Find the line with "Generate a Blender" and the line with "SC.cycles.transparent_max_bounces = 6", then repeat both of them and every line in between exactly. Omit the pictures.

━━━━━━━━

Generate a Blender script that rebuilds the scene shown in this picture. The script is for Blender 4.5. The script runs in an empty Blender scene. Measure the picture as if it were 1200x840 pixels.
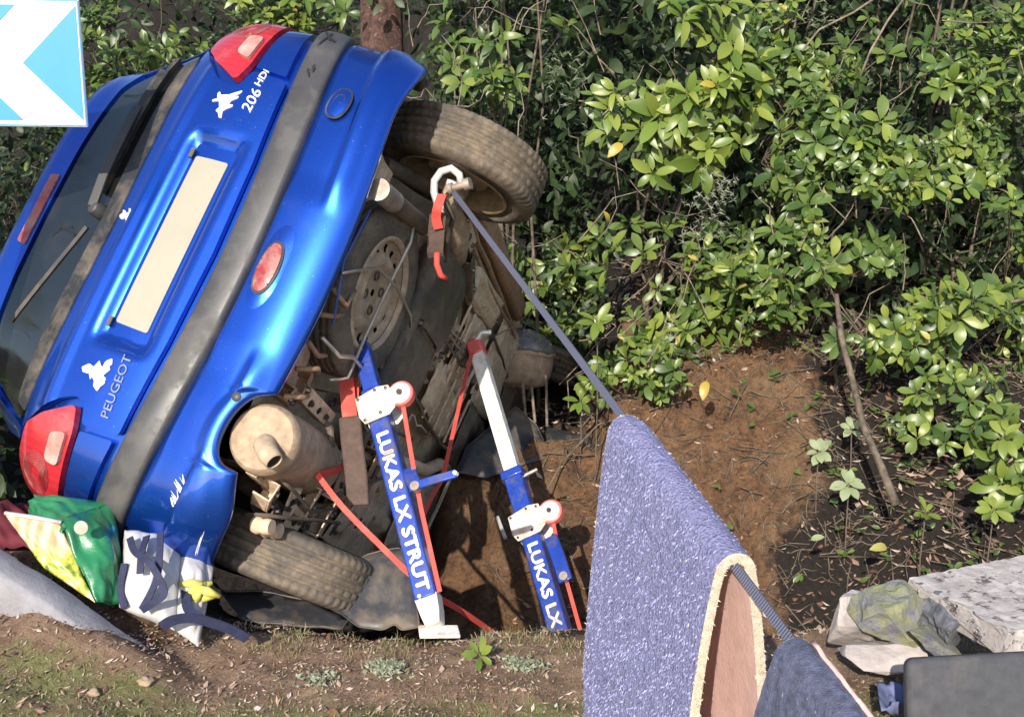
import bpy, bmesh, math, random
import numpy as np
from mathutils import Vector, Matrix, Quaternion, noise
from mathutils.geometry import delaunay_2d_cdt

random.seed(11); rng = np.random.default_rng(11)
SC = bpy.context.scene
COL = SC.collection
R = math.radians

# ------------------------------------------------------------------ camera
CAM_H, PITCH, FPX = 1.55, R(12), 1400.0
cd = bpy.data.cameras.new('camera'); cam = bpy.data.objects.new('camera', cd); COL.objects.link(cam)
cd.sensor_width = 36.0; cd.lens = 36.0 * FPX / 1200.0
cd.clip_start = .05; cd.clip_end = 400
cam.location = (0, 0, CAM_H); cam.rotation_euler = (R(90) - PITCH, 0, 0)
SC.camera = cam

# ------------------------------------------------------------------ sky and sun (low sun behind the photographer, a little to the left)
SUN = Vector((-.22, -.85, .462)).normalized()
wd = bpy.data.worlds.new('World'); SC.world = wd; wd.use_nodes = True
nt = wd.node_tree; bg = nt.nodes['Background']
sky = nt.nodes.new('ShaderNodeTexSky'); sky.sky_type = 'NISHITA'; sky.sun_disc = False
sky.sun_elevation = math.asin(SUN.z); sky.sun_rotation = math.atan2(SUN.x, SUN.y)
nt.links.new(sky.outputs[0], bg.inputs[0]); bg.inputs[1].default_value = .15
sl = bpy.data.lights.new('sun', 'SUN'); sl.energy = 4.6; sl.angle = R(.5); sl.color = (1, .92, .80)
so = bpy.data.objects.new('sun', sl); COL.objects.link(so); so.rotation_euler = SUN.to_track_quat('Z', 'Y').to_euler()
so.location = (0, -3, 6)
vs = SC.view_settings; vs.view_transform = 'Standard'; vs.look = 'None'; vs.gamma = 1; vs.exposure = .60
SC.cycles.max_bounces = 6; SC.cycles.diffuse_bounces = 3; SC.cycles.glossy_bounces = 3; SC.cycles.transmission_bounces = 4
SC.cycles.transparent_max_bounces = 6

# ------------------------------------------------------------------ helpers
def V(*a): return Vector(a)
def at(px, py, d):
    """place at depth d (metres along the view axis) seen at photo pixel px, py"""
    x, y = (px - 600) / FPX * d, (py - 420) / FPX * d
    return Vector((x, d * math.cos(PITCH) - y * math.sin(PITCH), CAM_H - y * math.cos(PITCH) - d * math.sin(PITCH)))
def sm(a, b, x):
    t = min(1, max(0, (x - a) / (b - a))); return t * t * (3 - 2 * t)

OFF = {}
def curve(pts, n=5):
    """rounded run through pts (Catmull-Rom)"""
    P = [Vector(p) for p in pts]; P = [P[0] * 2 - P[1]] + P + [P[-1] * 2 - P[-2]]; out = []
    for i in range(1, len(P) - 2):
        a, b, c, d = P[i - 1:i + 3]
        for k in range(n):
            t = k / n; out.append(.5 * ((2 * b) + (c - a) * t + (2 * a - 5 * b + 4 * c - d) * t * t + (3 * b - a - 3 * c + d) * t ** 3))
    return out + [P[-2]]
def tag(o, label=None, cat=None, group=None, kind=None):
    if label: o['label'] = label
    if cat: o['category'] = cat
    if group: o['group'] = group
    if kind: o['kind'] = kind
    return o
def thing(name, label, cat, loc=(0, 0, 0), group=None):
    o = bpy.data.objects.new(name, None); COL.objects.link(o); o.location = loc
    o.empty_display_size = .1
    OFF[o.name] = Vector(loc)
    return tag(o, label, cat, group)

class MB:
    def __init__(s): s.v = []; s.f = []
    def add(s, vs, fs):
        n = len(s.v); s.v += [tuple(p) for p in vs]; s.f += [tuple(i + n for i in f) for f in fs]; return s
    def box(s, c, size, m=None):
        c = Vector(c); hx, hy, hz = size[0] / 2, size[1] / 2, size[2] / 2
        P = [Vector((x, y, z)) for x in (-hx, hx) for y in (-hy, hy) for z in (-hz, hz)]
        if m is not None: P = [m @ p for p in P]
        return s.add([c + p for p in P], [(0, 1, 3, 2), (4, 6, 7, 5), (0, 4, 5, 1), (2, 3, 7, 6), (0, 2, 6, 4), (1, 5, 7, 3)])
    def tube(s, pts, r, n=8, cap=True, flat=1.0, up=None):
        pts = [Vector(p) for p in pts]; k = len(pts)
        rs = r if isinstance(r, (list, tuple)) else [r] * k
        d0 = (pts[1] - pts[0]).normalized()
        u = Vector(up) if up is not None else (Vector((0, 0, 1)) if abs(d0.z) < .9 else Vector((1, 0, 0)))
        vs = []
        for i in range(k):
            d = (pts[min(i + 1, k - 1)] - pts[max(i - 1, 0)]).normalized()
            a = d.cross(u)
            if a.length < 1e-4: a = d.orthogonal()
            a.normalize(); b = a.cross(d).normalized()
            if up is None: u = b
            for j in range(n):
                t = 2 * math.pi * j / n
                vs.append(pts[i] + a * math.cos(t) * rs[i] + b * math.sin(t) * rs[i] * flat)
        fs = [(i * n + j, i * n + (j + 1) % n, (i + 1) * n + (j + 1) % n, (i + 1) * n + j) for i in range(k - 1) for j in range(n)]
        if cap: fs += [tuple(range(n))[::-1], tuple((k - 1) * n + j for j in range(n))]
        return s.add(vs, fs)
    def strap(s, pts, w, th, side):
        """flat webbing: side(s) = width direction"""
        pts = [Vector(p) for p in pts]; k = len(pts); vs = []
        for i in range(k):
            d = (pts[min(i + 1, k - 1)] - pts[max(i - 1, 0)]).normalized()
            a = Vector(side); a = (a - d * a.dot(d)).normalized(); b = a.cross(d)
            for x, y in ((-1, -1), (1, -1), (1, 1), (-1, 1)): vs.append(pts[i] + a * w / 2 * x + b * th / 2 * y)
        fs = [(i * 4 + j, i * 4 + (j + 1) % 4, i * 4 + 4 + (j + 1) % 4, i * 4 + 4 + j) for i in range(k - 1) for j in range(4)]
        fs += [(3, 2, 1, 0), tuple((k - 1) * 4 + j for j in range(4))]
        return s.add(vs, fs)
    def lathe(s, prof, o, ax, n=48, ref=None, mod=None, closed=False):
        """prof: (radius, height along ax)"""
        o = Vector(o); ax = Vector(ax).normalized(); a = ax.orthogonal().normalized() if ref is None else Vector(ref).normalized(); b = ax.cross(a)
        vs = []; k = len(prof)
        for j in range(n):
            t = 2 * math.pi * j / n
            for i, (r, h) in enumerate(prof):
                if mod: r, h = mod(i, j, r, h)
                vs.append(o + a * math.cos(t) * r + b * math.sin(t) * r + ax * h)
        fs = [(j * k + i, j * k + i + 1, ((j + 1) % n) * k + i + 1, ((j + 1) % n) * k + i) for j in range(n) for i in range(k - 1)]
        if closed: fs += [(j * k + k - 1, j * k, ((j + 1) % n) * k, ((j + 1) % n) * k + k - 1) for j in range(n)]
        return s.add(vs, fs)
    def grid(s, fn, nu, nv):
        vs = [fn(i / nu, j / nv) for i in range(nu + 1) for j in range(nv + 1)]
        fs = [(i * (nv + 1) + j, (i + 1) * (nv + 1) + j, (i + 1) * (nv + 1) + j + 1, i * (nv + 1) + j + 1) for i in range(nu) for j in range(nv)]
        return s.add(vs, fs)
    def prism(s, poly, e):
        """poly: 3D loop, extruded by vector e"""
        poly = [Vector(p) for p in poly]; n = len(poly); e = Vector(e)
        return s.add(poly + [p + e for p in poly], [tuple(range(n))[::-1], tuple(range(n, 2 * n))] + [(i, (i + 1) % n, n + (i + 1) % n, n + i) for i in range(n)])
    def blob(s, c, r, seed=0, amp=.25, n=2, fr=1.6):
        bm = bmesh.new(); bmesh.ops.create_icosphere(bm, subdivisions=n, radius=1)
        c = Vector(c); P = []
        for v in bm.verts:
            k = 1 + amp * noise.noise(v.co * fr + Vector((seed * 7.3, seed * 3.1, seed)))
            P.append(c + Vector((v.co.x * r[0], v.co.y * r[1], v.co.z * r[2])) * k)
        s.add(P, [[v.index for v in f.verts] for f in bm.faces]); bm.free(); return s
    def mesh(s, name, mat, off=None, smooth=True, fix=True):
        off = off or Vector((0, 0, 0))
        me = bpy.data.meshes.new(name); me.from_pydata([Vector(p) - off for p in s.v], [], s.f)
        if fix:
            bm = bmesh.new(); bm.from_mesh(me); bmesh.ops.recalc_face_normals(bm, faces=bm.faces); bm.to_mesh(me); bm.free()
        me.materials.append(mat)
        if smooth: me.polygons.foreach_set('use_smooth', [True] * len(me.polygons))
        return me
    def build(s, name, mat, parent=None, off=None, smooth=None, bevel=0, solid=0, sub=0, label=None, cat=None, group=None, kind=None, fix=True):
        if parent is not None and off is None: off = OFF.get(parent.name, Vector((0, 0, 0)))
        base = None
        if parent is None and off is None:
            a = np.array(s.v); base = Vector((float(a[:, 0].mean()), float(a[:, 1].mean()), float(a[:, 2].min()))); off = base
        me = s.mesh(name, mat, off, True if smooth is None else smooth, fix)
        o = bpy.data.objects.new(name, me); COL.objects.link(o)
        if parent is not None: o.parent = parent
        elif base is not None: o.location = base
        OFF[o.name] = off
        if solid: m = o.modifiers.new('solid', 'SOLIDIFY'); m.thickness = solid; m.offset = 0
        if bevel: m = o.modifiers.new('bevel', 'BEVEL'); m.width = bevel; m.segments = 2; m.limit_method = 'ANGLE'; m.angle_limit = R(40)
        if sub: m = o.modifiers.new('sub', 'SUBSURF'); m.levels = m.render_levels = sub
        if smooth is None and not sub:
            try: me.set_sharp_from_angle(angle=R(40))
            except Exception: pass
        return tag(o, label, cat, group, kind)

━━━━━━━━

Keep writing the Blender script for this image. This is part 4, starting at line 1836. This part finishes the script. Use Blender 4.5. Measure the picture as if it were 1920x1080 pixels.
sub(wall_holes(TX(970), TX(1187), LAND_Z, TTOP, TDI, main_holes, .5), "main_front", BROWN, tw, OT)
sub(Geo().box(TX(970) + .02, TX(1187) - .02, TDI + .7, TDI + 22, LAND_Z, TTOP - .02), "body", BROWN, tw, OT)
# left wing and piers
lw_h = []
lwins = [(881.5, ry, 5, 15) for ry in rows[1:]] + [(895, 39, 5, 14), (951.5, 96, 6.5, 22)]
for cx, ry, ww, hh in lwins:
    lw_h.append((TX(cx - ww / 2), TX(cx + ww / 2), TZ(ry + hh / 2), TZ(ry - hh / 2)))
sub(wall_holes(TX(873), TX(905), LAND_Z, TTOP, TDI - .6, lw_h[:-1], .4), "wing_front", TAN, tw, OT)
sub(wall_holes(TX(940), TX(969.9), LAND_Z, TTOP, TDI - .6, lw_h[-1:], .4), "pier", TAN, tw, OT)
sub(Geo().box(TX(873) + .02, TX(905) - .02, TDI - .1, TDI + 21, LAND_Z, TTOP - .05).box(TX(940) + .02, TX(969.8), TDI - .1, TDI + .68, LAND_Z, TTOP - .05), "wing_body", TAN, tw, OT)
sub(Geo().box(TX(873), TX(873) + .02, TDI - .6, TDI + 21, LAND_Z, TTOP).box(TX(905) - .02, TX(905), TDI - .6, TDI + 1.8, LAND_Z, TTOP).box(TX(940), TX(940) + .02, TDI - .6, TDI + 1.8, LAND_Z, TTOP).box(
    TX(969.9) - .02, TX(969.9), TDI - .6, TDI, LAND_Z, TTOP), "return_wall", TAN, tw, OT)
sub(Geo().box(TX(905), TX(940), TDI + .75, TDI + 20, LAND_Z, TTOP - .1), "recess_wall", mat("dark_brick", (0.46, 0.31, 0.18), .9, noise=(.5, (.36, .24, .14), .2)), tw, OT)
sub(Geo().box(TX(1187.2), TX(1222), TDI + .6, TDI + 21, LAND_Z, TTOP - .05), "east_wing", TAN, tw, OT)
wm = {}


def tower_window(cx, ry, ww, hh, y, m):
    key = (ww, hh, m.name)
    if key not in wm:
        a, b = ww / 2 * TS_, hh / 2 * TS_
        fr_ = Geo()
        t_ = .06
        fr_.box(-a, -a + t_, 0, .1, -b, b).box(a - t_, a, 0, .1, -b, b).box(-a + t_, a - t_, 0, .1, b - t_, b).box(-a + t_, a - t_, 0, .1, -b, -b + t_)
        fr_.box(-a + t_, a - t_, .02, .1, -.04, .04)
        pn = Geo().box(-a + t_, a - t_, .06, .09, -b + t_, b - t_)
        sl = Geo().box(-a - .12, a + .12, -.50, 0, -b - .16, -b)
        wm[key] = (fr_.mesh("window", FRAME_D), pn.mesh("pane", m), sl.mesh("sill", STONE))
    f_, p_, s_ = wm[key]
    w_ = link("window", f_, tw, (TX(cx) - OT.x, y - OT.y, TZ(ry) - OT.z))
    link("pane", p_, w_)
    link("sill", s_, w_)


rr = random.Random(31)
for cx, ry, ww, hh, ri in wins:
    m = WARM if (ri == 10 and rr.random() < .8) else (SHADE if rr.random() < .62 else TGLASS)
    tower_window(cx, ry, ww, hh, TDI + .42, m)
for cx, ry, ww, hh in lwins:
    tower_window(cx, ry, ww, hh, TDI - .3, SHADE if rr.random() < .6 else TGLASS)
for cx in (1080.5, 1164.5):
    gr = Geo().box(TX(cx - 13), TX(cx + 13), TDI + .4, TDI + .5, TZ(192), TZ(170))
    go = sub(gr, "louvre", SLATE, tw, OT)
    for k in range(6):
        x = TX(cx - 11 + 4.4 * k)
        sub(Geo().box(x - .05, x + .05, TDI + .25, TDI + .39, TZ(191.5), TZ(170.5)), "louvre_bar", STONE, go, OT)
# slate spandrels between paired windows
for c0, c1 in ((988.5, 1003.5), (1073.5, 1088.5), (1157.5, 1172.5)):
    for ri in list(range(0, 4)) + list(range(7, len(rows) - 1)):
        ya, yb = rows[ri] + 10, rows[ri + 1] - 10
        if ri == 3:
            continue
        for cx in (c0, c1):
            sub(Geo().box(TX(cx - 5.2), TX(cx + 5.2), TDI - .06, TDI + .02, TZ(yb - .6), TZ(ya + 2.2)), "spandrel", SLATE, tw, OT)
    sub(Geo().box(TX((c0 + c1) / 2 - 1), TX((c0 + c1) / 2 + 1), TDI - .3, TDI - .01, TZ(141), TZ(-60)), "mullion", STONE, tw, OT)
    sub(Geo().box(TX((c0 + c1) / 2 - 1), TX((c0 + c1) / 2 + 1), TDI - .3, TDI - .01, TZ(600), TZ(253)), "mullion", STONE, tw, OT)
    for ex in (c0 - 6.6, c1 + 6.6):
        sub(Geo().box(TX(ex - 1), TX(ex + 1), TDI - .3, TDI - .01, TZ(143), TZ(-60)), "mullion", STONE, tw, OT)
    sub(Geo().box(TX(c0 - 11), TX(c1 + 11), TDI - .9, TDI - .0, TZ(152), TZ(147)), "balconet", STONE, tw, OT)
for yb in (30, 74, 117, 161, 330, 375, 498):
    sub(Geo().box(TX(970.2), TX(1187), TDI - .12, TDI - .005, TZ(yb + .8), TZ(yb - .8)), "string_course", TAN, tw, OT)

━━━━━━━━

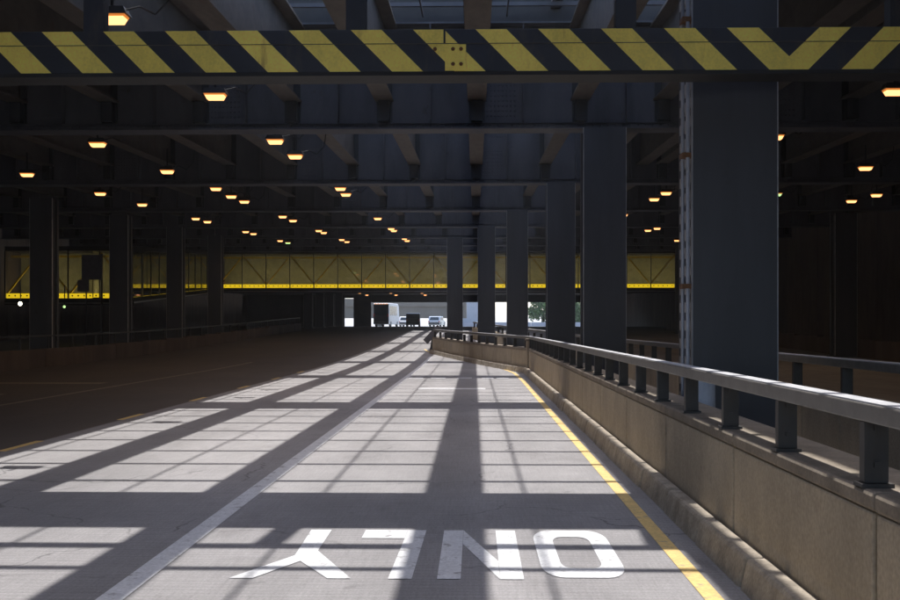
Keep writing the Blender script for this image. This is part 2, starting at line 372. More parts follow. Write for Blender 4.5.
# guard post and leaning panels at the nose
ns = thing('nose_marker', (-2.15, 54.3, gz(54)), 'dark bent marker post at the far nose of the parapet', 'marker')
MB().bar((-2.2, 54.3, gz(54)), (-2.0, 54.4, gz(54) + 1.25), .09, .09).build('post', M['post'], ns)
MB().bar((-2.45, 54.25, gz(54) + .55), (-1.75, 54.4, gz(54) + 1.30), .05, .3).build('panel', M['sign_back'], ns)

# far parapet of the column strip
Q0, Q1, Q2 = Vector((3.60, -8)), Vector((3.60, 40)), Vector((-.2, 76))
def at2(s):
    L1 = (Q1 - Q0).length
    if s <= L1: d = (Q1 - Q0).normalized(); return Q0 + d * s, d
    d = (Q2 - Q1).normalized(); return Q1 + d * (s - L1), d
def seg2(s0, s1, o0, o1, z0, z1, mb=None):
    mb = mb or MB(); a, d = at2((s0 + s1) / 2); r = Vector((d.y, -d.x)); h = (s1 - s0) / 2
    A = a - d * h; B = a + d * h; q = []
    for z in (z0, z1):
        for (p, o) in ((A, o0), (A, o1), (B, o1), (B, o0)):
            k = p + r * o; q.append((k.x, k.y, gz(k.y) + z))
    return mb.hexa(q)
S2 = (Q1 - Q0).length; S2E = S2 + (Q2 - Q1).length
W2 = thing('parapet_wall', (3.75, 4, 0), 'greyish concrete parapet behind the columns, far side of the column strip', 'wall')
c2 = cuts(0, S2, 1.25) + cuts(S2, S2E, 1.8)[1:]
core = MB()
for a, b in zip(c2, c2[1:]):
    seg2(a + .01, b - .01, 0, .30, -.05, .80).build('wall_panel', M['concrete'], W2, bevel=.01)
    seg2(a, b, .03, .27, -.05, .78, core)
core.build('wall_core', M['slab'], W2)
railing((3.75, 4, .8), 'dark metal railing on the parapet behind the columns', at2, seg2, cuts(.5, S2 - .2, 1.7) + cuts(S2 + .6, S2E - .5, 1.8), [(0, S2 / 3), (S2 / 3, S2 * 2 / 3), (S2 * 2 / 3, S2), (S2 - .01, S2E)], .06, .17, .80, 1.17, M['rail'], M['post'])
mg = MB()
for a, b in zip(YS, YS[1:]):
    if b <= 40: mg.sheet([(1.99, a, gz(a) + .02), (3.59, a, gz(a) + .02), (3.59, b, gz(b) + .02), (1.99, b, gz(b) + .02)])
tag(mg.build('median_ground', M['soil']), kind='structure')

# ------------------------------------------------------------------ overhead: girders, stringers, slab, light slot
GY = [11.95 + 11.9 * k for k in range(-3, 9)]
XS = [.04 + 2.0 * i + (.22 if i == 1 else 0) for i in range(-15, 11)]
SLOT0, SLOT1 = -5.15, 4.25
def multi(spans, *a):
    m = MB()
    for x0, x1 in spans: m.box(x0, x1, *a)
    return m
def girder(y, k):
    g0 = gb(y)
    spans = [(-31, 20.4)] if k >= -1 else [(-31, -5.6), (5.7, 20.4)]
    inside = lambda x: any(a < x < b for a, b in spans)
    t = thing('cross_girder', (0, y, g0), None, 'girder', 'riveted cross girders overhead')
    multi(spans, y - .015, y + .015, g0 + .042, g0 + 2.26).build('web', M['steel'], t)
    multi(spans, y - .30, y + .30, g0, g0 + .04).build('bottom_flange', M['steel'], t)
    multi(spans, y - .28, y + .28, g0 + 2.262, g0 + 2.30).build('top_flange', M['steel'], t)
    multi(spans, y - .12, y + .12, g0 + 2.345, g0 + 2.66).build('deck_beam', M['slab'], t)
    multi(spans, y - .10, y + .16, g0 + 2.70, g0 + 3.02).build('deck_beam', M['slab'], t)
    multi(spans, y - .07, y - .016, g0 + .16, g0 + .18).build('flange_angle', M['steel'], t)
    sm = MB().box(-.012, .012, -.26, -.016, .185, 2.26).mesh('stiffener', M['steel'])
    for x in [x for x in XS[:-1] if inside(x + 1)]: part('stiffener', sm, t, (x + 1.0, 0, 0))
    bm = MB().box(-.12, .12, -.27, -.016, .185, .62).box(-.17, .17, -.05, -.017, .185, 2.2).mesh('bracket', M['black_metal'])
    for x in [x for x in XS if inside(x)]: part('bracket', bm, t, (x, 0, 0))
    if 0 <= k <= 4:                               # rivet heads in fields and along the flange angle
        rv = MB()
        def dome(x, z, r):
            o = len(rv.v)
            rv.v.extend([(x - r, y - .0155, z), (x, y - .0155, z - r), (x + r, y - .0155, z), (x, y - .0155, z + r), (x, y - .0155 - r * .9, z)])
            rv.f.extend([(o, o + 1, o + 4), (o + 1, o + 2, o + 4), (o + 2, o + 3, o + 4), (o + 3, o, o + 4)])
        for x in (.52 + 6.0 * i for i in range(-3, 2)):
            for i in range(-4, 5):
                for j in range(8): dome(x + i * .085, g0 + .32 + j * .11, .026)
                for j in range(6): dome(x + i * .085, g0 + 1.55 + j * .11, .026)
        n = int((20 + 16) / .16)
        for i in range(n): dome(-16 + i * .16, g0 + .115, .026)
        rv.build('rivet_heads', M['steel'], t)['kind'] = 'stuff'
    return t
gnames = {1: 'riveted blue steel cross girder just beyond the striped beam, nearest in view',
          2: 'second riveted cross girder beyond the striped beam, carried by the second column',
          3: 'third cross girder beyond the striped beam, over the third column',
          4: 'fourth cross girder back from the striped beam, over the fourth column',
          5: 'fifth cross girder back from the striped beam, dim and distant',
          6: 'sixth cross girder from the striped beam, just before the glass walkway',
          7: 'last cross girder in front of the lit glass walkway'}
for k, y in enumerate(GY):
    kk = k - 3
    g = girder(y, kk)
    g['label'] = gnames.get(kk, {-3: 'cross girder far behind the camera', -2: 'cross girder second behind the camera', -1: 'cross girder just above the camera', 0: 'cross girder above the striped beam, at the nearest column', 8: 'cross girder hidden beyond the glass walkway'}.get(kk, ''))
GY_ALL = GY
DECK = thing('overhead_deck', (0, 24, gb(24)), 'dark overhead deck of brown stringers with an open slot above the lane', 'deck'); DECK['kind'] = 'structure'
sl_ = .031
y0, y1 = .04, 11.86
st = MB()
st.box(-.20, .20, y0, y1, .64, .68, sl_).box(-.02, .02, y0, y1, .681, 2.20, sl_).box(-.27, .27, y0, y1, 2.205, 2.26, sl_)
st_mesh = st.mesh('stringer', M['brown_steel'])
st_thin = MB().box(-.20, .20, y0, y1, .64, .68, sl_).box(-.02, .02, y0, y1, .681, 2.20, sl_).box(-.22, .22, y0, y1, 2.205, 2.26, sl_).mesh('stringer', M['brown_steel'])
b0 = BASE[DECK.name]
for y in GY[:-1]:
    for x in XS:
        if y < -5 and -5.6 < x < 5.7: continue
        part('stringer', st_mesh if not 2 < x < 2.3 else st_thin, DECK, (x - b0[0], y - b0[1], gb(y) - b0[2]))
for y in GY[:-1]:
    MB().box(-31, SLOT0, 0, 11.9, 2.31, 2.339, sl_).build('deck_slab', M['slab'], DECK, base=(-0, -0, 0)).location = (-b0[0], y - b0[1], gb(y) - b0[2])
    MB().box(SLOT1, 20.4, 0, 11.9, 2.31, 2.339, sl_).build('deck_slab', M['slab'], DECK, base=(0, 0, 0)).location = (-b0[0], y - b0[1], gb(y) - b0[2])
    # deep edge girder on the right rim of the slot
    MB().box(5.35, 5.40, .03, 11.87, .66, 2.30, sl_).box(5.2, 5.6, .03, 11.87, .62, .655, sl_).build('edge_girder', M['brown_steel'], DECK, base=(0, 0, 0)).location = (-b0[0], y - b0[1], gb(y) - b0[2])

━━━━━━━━

THE OUTPUT:
Generate a Blender script that rebuilds the scene shown in this picture. The script is for Blender 4.5. The script runs in an empty Blender scene. Measure the picture as if it were 1200x840 pixels.
import bpy, bmesh, math, random
import numpy as np
from mathutils import Vector, Matrix, Quaternion, noise
from mathutils.geometry import delaunay_2d_cdt

random.seed(11); rng = np.random.default_rng(11)
SC = bpy.context.scene
COL = SC.collection
R = math.radians

# ------------------------------------------------------------------ camera
CAM_H, PITCH, FPX = 1.55, R(12), 1400.0
cd = bpy.data.cameras.new('camera'); cam = bpy.data.objects.new('camera', cd); COL.objects.link(cam)
cd.sensor_width = 36.0; cd.lens = 36.0 * FPX / 1200.0
cd.clip_start = .05; cd.clip_end = 400
cam.location = (0, 0, CAM_H); cam.rotation_euler = (R(90) - PITCH, 0, 0)
SC.camera = cam

# ------------------------------------------------------------------ sky and sun (low sun behind the photographer, a little to the left)
SUN = Vector((-.22, -.85, .462)).normalized()
wd = bpy.data.worlds.new('World'); SC.world = wd; wd.use_nodes = True
nt = wd.node_tree; bg = nt.nodes['Background']
sky = nt.nodes.new('ShaderNodeTexSky'); sky.sky_type = 'NISHITA'; sky.sun_disc = False
sky.sun_elevation = math.asin(SUN.z); sky.sun_rotation = math.atan2(SUN.x, SUN.y)
nt.links.new(sky.outputs[0], bg.inputs[0]); bg.inputs[1].default_value = .15
sl = bpy.data.lights.new('sun', 'SUN'); sl.energy = 4.6; sl.angle = R(.5); sl.color = (1, .92, .80)
so = bpy.data.objects.new('sun', sl); COL.objects.link(so); so.rotation_euler = SUN.to_track_quat('Z', 'Y').to_euler()
so.location = (0, -3, 6)
vs = SC.view_settings; vs.view_transform = 'Standard'; vs.look = 'None'; vs.gamma = 1; vs.exposure = .60
SC.cycles.max_bounces = 6; SC.cycles.diffuse_bounces = 3; SC.cycles.glossy_bounces = 3; SC.cycles.transmission_bounces = 4
SC.cycles.transparent_max_bounces = 6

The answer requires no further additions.